While driving home from Shaun's this morning I found myself listening to the morning crew at 95.5 talk about the whole 911 thing that's going on in the Dirty Dirty D right now. For those who don't know, Jeffrey Fieger, former gubernatorial candidate and defense attorney for Dr. Jack Kevorkian, has taken the case of a woman who called 911 in Detroit after having been shot five times only to have the 911 operator accuse her of making a crank call, tell her to put someone else on the phone to confirm the injuries, and deadpan, "You wouldn't still be alive if you were shot five times!" The woman who had been shot (and yes, she'd actually been shot five times) ended up hanging up the phone and calling back two hours later, when emergency vehicles were FINALLY sent to her home to discover the five bullet wounds in various parts of her body.

This has brought to light another call to 911 in Detroit by a little boy who called to report that his mother had been shot only to be admonished in a highly unprofessional manner by the operator that, "When the police get there you gonna be in trouble!" On the radio this morning they played the tapes back to back in an attempt to determine if the same 911 operator took both of the calls, but it was too hard to tell.
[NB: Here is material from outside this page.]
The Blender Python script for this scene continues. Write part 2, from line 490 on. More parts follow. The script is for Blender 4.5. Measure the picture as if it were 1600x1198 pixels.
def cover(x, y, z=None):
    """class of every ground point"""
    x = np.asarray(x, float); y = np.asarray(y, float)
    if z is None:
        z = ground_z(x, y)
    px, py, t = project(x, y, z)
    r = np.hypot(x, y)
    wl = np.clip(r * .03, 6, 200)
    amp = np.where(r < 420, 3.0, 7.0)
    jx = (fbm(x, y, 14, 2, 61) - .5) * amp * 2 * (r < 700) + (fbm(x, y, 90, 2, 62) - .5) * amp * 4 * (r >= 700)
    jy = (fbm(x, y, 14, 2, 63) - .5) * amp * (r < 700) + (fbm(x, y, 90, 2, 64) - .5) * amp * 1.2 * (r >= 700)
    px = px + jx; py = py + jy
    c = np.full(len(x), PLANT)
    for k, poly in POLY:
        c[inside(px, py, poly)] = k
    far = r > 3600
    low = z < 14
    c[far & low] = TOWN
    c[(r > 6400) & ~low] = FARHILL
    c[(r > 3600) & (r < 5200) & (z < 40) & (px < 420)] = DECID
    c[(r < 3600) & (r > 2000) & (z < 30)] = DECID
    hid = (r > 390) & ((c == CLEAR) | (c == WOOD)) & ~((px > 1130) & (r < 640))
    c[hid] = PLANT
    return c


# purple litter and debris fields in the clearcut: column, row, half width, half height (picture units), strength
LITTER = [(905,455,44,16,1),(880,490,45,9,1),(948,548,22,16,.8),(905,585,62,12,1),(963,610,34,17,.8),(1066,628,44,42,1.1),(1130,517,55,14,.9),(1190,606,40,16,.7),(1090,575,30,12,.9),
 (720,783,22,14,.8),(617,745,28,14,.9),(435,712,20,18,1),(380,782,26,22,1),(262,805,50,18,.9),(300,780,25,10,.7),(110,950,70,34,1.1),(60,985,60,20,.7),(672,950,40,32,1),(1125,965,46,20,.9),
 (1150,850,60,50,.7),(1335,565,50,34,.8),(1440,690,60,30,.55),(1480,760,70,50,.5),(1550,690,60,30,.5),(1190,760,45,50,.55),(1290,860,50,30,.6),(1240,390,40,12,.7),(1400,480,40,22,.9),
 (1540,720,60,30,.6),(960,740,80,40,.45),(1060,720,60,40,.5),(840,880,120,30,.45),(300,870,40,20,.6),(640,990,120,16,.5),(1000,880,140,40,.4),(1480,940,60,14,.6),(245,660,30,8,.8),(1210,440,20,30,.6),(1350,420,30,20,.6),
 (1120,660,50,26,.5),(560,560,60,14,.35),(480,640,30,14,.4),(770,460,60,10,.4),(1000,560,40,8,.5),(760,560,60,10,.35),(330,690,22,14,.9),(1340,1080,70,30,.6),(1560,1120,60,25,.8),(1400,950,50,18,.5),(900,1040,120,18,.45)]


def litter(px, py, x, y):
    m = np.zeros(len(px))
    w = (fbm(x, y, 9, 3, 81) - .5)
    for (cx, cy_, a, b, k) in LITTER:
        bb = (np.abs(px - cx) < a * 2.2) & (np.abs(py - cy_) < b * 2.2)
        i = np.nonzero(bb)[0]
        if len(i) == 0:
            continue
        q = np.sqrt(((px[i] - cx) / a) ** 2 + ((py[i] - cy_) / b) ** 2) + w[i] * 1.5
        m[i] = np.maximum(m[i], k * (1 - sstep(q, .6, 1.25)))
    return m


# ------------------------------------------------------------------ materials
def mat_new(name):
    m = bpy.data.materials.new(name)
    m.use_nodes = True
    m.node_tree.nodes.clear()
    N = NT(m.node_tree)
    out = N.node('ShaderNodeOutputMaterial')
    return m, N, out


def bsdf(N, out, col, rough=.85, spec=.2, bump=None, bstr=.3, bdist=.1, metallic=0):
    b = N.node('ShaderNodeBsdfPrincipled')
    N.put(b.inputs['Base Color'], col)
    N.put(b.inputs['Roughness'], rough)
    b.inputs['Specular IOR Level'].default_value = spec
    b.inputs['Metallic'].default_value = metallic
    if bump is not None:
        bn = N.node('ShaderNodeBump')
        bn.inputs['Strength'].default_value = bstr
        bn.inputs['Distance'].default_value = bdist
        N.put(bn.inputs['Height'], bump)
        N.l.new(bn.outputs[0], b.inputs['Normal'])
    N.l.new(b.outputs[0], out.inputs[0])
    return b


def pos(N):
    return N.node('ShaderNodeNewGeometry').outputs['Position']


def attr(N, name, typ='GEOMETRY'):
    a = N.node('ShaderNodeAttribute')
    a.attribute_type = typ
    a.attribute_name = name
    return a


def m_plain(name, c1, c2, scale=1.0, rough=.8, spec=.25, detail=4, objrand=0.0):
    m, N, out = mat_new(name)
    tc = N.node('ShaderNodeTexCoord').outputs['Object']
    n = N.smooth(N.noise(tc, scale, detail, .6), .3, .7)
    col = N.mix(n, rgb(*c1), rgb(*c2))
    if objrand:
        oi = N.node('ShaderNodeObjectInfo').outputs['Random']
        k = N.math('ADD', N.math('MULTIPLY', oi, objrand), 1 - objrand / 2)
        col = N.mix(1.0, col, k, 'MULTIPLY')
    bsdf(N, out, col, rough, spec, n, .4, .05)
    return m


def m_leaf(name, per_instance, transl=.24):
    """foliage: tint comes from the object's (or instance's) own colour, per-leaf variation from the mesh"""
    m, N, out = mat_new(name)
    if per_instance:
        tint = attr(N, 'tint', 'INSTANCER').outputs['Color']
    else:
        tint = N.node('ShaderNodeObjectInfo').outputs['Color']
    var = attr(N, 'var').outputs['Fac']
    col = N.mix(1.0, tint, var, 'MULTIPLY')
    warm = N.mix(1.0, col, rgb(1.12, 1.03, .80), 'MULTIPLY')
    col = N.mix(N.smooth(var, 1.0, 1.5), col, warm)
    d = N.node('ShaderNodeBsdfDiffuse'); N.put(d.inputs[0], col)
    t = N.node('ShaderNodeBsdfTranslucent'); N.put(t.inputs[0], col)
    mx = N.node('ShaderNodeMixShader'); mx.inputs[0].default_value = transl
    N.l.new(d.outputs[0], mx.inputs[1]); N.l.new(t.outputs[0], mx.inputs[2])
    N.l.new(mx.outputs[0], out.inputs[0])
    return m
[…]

I personally think it sounded like two different people, which is even more disgusting than the idea that just one person in the world could do that.

The 911 switchboard, or whatever it's called, claims that 25% of the phone calls it gets are prank calls, and they "train" their operators to try to weed out the prank calls. Excuse me, but last I checked I thought it was illegal to call 911 if it's not a bonafide emergency. If I call 911 and only get to say, "HELP! I live at blah blah blah, I've been shot--" and then my would be murderer cuts the phone line, I want to be DAMN sure that at least one cop and one ambulance are en route to my house within 1 minute of that disconnect. That's why I pay taxes. There are kids, and stupid people, in this world who will call 911 as a joke, but nothing will put them off thinking it's funny like having a fully uniformed Detroit cop (or two) show up at your door ready to bust somebody's shit, only to find out that little Billy thought it'd be a giggle to call 911 and hang up 5 times while his mom was in the shower.

As much as I want to criticize Detroit's government for this, I suppose I can understand why they do this. It costs a lot of money to send a cop out on a 911 call, and it takes him or her away from whatever else they were doing -- which in the D is a lot. If it turns out to be a fake call I'm sure that they'd rather not have sent a squad car out because of the financial factor, in spite of the fact that that is probably the best deterrent to prank calls. (Little Billy tells his friends what happened when he did it, so they tell their friends, who tell their cousins, and pretty soon every kid in the neighborhood knows that the S.W.A.T. team shows up when you prank 911.) It would be too easy to criticize Detroit's government for cutting money from the Police Department (and the Fire Department, and Public Schools, etc.), and it wouldn't really be fair because they've had to cut money from EVERYWHERE because there is NO money....

But how much money did the Detroit casinos earn in 2005? And what percentage of that amount went to the city? Right. That's what I thought.